Friday, December 4, 2009

On the Pursuit of Awareness

Personal "spiritual" awareness can only be achieved through individual internal pursuit. One can receive guidance into a practice of self exploration, but the treasures found therein present themselves uniquely for each person and can only be hinted at. They cannot be harvested, gifted or sold, for any price.

Entertaining the notion that reading and adhering to any religious or philosophical doctrine will yield self awareness, is like thinking that reading a recipe will please the nose and tongue, and sustain the body, in the same way that preparing and eating an actual meal does. No matter how brilliant the chef and how vivid the descriptions, there's no sustenance in vicarious fare. No matter how enlightened the author and how apt the analogies, it's impossible to communicate the experience of dissolving into oneness, and the understanding that it yields.

It would be easier to explain the sensation of slipping into a bubbling hot tub to someone who's never felt water before. And that would be virtually impossible. Words and cognitive thought are bound to the realities of space/time. Universal consciousness exists beyond such boundaries. It can only be experienced - not understood, captured or conveyed. This realization requires going beyond the self, and its needs and desires. It requires shedding everything we think we know and accepting a new paradigm of how we know.

It's possible to spell out actions and attitudes that create a good foundation for inner work. In fact, most need such guidelines. And communities built around aspirations of expanding awareness and nurturing good will are very beneficial. The problems lie in recruiting and recording, which take concrete promises and rigid conceptualization.
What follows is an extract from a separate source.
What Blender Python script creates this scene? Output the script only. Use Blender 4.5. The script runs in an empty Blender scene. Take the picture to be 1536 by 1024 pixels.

Both of which effectively end up creating misdirection. It's very tricky to motivate and communicate to a mindset that's inherently unable to grasp the larger message.

Essentially, it takes two different languages. One that misleads, but that the rational mind can process; and one that strives to convey non-duality. One that speaks to the conceptual self; and one that speaks to the non-self.

The universe is fluid. We are fluid. And so, our pursuit and understanding has to be fluid, as well.